Sabots dans la cheminée
Le jour de Noël ou à celui des étrennes, les enfants découvrent leur cadeau au pied de la cheminée ou au pied du sapin, des plus beaux jouets aux simples friandises déposées dans les sabots…
Messe de minuit pour tous ?
Fête déchristianisée pour les uns, Noël reste une fête majeure pour les chrétiens. On s’y prépare pendant les quatre semaines de l’ Avent. Sur la photo ci-dessus, des jeunes femmes posent avec une tenture de Noël dans laquelle l’enfant Jésus, au centre, s’inscrit dans l’étoile qui annonce sa venue.
Le 24 au soir, les cierges qui répandent leur clarté à l’intérieur des églises invitent à la prière, la crèche attend les fidèles pour la messe de minuit. À 22 heures, quand les cloches sonnent, ils sont nombreux à hâter le pas car si l’assistance à la messe dominicale est réduite, Noël demeure une tradition à laquelle grands et petits se plient[7]. A l’instar de Jeannette et Guillaume, deux petits beaucerons qui revêtent leurs « habits du dimanche » pour accueillir le petit Jésus à l’église.

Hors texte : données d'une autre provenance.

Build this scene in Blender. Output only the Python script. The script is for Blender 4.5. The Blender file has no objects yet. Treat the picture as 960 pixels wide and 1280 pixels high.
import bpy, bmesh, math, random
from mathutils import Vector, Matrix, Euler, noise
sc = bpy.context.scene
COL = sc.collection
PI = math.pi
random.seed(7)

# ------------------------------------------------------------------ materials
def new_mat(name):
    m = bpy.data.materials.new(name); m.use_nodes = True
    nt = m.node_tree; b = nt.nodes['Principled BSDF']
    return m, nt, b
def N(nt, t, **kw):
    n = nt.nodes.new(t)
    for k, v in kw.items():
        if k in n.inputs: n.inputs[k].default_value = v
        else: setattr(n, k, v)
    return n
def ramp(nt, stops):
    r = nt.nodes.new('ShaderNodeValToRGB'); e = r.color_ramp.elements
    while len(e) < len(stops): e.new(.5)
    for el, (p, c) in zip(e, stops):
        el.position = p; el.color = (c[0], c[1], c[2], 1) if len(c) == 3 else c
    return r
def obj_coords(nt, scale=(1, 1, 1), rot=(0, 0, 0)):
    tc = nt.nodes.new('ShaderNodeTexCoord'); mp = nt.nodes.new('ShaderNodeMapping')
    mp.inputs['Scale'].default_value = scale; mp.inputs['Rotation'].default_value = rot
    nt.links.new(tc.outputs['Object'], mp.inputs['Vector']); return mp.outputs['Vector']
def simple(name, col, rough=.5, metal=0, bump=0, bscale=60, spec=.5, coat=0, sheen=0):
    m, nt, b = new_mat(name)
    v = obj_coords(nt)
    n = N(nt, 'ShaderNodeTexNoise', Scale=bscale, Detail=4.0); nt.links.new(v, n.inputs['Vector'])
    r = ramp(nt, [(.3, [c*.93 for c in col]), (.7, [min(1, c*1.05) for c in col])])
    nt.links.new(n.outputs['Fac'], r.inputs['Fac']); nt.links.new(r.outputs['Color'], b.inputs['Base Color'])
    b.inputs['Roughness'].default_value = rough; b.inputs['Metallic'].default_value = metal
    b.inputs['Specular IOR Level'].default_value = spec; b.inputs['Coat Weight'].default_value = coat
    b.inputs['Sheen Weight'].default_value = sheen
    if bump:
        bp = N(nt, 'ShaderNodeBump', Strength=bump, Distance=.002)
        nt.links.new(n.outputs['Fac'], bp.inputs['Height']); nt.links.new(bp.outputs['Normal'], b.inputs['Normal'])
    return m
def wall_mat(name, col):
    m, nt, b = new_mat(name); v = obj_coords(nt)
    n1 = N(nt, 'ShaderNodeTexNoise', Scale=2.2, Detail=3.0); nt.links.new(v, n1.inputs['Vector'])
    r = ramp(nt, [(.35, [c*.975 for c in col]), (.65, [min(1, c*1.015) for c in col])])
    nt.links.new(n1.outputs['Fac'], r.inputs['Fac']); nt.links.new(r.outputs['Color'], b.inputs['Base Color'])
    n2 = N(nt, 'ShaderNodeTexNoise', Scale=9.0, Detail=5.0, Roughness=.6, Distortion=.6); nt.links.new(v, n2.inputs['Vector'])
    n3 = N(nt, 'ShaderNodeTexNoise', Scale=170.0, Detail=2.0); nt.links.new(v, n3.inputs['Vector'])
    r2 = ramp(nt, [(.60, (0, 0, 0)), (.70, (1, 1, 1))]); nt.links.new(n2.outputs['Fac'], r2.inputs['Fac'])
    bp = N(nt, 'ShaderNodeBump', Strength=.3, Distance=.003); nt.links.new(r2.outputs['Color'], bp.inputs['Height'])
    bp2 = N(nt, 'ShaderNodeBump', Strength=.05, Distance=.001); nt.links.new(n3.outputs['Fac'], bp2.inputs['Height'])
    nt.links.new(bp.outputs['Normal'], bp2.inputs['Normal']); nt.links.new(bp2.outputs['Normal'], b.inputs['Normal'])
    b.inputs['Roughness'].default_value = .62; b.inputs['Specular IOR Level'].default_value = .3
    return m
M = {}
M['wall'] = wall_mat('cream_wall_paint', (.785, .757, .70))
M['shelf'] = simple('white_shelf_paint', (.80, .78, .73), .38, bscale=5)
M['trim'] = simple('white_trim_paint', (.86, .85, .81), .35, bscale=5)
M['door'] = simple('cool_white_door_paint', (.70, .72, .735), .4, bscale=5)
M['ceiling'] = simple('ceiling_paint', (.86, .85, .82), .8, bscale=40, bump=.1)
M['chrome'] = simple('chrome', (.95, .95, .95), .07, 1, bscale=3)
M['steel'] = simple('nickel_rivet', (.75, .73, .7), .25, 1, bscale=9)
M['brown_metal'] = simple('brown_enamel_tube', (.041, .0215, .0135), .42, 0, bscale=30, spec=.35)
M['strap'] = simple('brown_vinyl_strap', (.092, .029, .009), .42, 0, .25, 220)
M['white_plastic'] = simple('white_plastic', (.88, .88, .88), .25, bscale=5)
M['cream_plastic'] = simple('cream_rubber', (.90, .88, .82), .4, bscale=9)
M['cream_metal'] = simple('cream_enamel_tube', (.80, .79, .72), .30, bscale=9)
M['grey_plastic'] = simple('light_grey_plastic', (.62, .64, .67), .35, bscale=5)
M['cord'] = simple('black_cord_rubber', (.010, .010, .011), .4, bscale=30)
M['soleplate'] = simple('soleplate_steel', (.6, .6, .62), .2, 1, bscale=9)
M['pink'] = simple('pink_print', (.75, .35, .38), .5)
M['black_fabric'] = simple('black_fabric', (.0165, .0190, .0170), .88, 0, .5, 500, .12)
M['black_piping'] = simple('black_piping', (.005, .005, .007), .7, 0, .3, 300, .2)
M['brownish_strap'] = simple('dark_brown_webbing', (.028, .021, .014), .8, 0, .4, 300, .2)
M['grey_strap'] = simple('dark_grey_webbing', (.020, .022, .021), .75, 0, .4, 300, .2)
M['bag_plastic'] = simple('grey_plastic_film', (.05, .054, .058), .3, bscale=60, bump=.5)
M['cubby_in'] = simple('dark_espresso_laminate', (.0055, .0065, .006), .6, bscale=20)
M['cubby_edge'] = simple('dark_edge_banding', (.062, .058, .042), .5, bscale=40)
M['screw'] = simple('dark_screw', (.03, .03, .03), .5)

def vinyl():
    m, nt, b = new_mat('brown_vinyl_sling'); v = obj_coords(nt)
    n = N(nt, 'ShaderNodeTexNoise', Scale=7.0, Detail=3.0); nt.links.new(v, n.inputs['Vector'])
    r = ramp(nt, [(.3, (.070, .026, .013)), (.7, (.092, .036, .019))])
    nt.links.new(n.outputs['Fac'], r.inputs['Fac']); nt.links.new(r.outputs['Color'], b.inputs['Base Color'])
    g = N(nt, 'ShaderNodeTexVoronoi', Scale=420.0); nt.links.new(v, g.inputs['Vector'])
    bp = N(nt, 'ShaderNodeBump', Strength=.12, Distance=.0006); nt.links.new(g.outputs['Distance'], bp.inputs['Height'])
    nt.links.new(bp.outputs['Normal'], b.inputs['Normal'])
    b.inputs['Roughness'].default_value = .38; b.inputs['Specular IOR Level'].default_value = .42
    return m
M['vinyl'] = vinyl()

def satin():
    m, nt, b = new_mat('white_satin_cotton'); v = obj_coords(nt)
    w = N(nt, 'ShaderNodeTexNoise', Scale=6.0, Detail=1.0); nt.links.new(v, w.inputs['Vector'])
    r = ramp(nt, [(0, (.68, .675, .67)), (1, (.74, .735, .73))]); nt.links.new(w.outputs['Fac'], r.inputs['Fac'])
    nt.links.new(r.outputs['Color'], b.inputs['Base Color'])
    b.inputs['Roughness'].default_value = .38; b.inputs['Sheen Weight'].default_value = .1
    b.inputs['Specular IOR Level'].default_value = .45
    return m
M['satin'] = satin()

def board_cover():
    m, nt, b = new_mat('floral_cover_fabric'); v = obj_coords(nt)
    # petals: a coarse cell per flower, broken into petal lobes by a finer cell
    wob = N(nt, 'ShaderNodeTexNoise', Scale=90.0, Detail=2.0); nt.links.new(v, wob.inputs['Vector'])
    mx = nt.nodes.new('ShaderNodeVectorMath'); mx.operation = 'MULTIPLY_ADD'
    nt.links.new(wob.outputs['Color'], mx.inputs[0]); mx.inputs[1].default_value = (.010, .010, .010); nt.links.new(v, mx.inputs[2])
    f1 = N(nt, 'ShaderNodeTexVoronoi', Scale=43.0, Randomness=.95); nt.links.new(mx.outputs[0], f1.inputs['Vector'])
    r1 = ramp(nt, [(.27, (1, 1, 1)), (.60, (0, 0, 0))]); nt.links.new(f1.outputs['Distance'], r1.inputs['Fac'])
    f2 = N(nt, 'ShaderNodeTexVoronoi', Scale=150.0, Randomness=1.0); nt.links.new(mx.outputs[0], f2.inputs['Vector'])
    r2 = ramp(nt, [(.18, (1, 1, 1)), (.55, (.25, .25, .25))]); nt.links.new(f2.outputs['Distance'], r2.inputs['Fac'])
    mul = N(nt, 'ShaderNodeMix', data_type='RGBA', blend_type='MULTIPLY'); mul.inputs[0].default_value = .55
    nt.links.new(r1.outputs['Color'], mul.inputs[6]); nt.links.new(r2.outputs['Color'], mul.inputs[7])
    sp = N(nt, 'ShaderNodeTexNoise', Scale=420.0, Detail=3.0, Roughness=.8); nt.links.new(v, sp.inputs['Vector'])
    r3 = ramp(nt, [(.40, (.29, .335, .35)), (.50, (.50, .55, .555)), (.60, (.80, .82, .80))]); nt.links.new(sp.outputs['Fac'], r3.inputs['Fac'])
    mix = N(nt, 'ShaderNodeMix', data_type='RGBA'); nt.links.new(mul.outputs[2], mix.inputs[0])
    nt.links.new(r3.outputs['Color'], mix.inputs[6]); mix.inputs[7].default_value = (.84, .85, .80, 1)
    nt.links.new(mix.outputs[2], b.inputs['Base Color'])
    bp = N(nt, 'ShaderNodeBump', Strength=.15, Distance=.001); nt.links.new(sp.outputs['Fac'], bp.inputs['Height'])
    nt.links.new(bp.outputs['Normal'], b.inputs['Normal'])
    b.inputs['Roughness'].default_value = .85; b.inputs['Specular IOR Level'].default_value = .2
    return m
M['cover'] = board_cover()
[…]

C’est avec ces humbles héros d’une chanson beauceronne, rapportée par Guy Bataille que se termine cette chronique eurélienne[8].
Boutons noute habit le plus biau
Que j’ons quand il est fête
Pour adorer l’enfant nouviau
Ça serait malhonnête
Si j’allions en saligau ( bis)
Visiter noute maîte (bis)
Bonnes fêtes…..
Notes
[1] Georges Sand, Histoire de ma vie, Tome IV, 1855.
[2] Né à Landau en Allemagne, à vingt kilomètres de la frontière française… Sur le sapin de Noël, cet article de Rétronews
[3] Pascal Ory, L’Histoire n°194, p.8.
[4] La Dépêche d’Eure et-loir, 28 décembre 1910.
[5] La Dépêche d’Eure et-loir, 28 décembre 1911.
[6] La Dépêche d’Eure et-loir, 25 décembre 1909.
[7] Une exception toutefois en 1906 puisque, pour marquer son opposition à la loi de Séparation des Eglises et de l’Etat, les évêques demandèrent à ce que les églises demeurèrent portes closes le 24 décembre.
[8] « Acoute que j’te cause ». Société Dunoise, p. 170. Livre indispensable sur le patois beauceron.